Getting Back Into Recording the Journey

It's been nearly five months since my return to the States and it has now become an undeserved commodity to sit at my old room, at my (new) desk in the house that saw and witnessed the range of family ups and downs within high school and middle school, in the town that witnessed most of my childhood. Have you ever felt like you're middle of so much bliss and things longed for that you know the grave abuse not savoring it anymore? In rare occasions I give myself the time to notice my ingratitude and the most selfish attitude of vanity and selfishness I allow myself to easily nest and feed of. How easily do I ask myself,  mainly bitterly, of the pain and brokenness of the world and its affect on my own cross but forget to be utterly repulsed at my direct contribution to it all- and how often is not rhetorical here, every day I do this and perhaps ever more frequently since the return of this young pilgrim.

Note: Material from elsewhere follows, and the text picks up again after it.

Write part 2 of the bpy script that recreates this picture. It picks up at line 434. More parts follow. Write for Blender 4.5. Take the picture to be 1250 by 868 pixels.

But this is no woe post of course, but rather a necessary acknowledgement in the records for myself. Blessings experienced in the past 5 months have been sweetly held in my memory and now ever more eager to continue its recordings. A beautiful chapter of my life has been closed and despite my daily ungratefulness God gives me enough sanity (ah, praise for Mercy!) to see what I must do for a holy journeying in the years to follow, even if my will strongly battles with it at the moment.